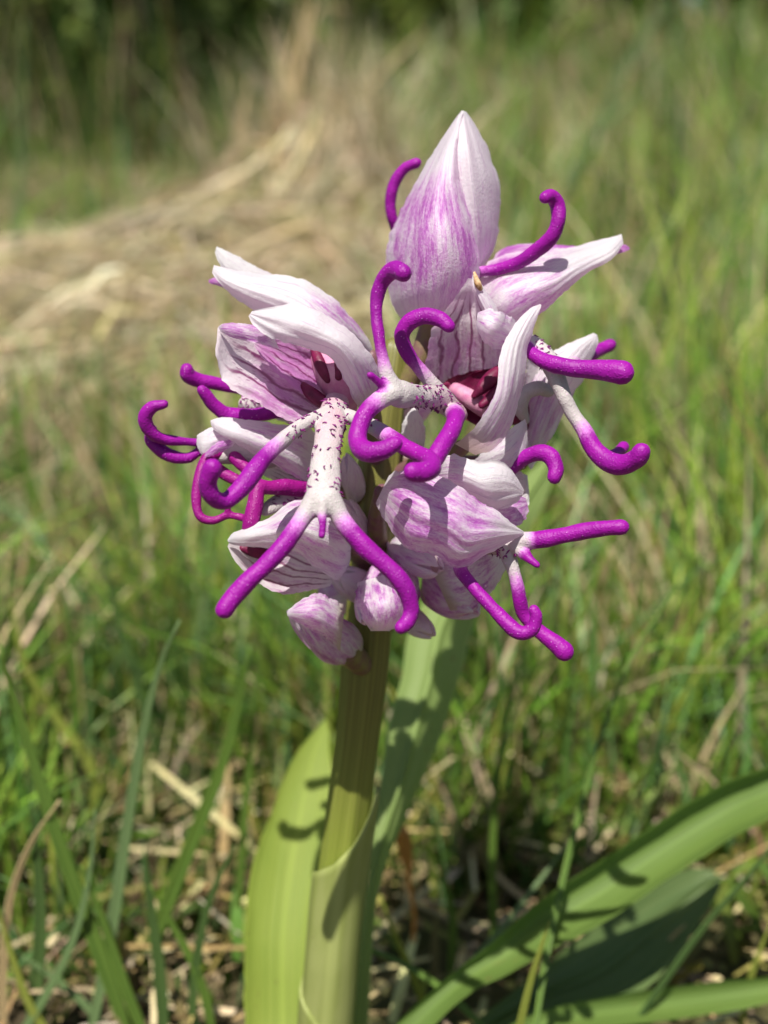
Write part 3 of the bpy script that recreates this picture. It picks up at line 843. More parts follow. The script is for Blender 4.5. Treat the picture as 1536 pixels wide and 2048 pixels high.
def leaf(stations, mat, label, **kw):
    o = petal(orchid, stations, mat, 'leaf', thick=.00035, ruff=.5, rib=.05, nv=60, nu=21, **kw)
    o['label'] = label
    return o
leaf([((560, 2330, 39), (640, 2330, 38), 0), ((500, 2200, 37), (640, 2200, 37), 1), ((491, 2048, 38), (640, 2048, 38), -1), ((489, 1923, 39.5), (640, 1930, 40), -1.2), ((493, 1832, 41.5), (645, 1840, 42), -1.2), ((509, 1718, 44.5), (655, 1741, 45), -1.2), ((532, 1650, 47), (662, 1650, 47.5), -1), ((564, 1559, 50), (664, 1570, 50.5), -.8), ((596, 1500, 52), (660, 1513, 52.5), -.5), ((630, 1460, 54), (657, 1468, 54), -.2), ((651, 1438, 55), (653, 1439, 55), 0)],
     'leaf_lit', 'broad yellow green leaf standing upright beside the stem')
leaf([((660, 2320, 42), (700, 2330, 42), 0), ((690, 2060, 40), (735, 2060, 40), 0), ((715, 1900, 39), (745, 1900, 39), .3), ((733, 1778, 39), (757, 1782, 39), .3), ((746, 1673, 40), (787, 1690, 41), .8), ((760, 1559, 43), (847, 1560, 44), 1.5), ((778, 1445, 46), (890, 1450, 48), 1.8), ((801, 1354, 49), (920, 1350, 51), 2), ((824, 1240, 53), (947, 1250, 55), 2), ((900, 1130, 57), (1010, 1130, 59), 2), ((1000, 1010, 61), (1080, 1020, 62), 1), ((1085, 920, 65), (1112, 935, 66), .4), ((1122, 880, 67), (1124, 882, 67), 0)],
     'leaf_blue', 'long blue green leaf rising behind the stem', crease=1.2)
leaf([((660, 2250, 40), (700, 2270, 38), 0), ((740, 2110, 38), (800, 2140, 36), 0), ((800, 2040, 37), (850, 2070, 35), -1), ((900, 1952, 38), (941, 1985, 35), -2), ((983, 1886, 39), (1024, 1945, 36), -3), ((1066, 1811, 41), (1100, 1900, 37), -3.5), ((1190, 1729, 43), (1225, 1835, 38), -4), ((1314, 1646, 44), (1345, 1752, 40), -4), ((1438, 1571, 45), (1460, 1680, 41), -4), ((1536, 1534, 45), (1560, 1628, 41), -3), ((1650, 1505, 45), (1660, 1575, 42), -2), ((1750, 1495, 45), (1754, 1505, 45), 0)],
     'leaf_mid', 'long folded green leaf arching out to the right of the stem', power=.55)
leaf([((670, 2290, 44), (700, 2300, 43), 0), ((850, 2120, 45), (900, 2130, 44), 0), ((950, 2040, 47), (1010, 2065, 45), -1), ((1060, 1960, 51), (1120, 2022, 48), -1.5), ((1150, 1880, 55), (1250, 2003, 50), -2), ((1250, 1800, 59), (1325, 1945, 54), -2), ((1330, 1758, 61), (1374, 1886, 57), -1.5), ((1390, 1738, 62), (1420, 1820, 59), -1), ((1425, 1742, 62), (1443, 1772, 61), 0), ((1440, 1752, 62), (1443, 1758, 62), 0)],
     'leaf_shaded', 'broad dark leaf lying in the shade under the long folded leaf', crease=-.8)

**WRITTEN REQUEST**
Return the material exactly as given, apart from the pictures.

**SOLUTION TO THIS PROBLEM**
Write part 3 of the bpy script that recreates this picture. It picks up at line 843. More parts follow. The script is for Blender 4.5. Treat the picture as 1536 pixels wide and 2048 pixels high.
def leaf(stations, mat, label, **kw):
    o = petal(orchid, stations, mat, 'leaf', thick=.00035, ruff=.5, rib=.05, nv=60, nu=21, **kw)
    o['label'] = label
    return o
leaf([((560, 2330, 39), (640, 2330, 38), 0), ((500, 2200, 37), (640, 2200, 37), 1), ((491, 2048, 38), (640, 2048, 38), -1), ((489, 1923, 39.5), (640, 1930, 40), -1.2), ((493, 1832, 41.5), (645, 1840, 42), -1.2), ((509, 1718, 44.5), (655, 1741, 45), -1.2), ((532, 1650, 47), (662, 1650, 47.5), -1), ((564, 1559, 50), (664, 1570, 50.5), -.8), ((596, 1500, 52), (660, 1513, 52.5), -.5), ((630, 1460, 54), (657, 1468, 54), -.2), ((651, 1438, 55), (653, 1439, 55), 0)],
     'leaf_lit', 'broad yellow green leaf standing upright beside the stem')
leaf([((660, 2320, 42), (700, 2330, 42), 0), ((690, 2060, 40), (735, 2060, 40), 0), ((715, 1900, 39), (745, 1900, 39), .3), ((733, 1778, 39), (757, 1782, 39), .3), ((746, 1673, 40), (787, 1690, 41), .8), ((760, 1559, 43), (847, 1560, 44), 1.5), ((778, 1445, 46), (890, 1450, 48), 1.8), ((801, 1354, 49), (920, 1350, 51), 2), ((824, 1240, 53), (947, 1250, 55), 2), ((900, 1130, 57), (1010, 1130, 59), 2), ((1000, 1010, 61), (1080, 1020, 62), 1), ((1085, 920, 65), (1112, 935, 66), .4), ((1122, 880, 67), (1124, 882, 67), 0)],
     'leaf_blue', 'long blue green leaf rising behind the stem', crease=1.2)
leaf([((660, 2250, 40), (700, 2270, 38), 0), ((740, 2110, 38), (800, 2140, 36), 0), ((800, 2040, 37), (850, 2070, 35), -1), ((900, 1952, 38), (941, 1985, 35), -2), ((983, 1886, 39), (1024, 1945, 36), -3), ((1066, 1811, 41), (1100, 1900, 37), -3.5), ((1190, 1729, 43), (1225, 1835, 38), -4), ((1314, 1646, 44), (1345, 1752, 40), -4), ((1438, 1571, 45), (1460, 1680, 41), -4), ((1536, 1534, 45), (1560, 1628, 41), -3), ((1650, 1505, 45), (1660, 1575, 42), -2), ((1750, 1495, 45), (1754, 1505, 45), 0)],
     'leaf_mid', 'long folded green leaf arching out to the right of the stem', power=.55)
leaf([((670, 2290, 44), (700, 2300, 43), 0), ((850, 2120, 45), (900, 2130, 44), 0), ((950, 2040, 47), (1010, 2065, 45), -1), ((1060, 1960, 51), (1120, 2022, 48), -1.5), ((1150, 1880, 55), (1250, 2003, 50), -2), ((1250, 1800, 59), (1325, 1945, 54), -2), ((1330, 1758, 61), (1374, 1886, 57), -1.5), ((1390, 1738, 62), (1420, 1820, 59), -1), ((1425, 1742, 62), (1443, 1772, 61), 0), ((1440, 1752, 62), (1443, 1758, 62), 0)],
     'leaf_shaded', 'broad dark leaf lying in the shade under the long folded leaf', crease=-.8)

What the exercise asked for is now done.